When a drop of the "event rain" event hits something, it creates a short-lived decorative object. For example, on the lava it will be a bubble or gurgling sound, on the grass it would be a cicade chirip or a butterfly flying away, on a tree it would be a leaves rustling or a bird warble... And so on.
The "Rain" is not visible - its just a trigger for an ambient effect.

Think of Tetris, every 1 second randomly choose a block and make it sparkle - pretty easy as all the blocks are visible to the player, but it adds a certain level of polish to the game.

On an RTS map, it doesn't make sense to randomly choose a tile throughout the map, rather create an event rain that falls around the player character, when it touches the ground create an ambient event. For example Define the falling speed of the event as 1m/frame, and events start at 10m above the ground. (So every 10 frames you'll get an ambient event happening somewhere close to the player).
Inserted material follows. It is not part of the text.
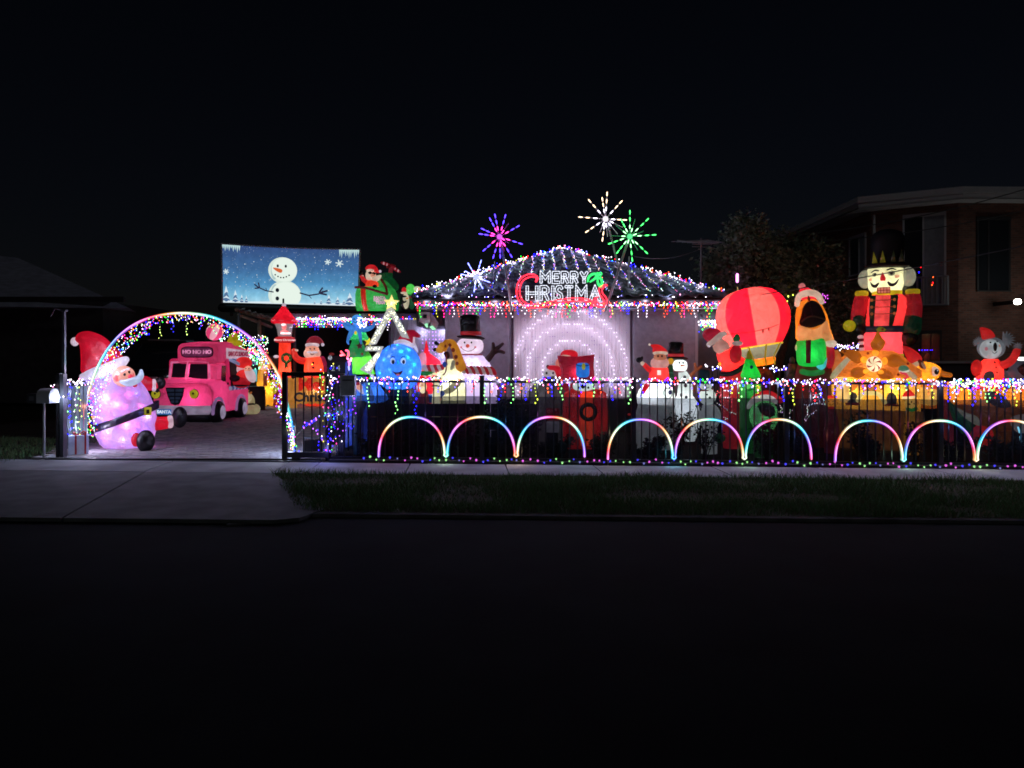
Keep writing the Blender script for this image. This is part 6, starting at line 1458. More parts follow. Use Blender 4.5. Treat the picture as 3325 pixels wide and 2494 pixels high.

But if the player moves, each event rain particle gets lifted 0.5m/freme into the air so that the events will only happen when the player is still - resulting in no events when the player is moving as he wont see them anyway.

So by creating event rain for ambient effects the players experience is improved but the performance of the game is not imacted as much as it would be by just creating random ambient events accross the screen.

Out of Interest I have read that some RTS games use a similar system for units not on the screen. Instead of updating their movement/AI every frame as they do with units on the screen they only get updated every 1second or so - resulting in lower performance impact while still letting the player's experience be consistent.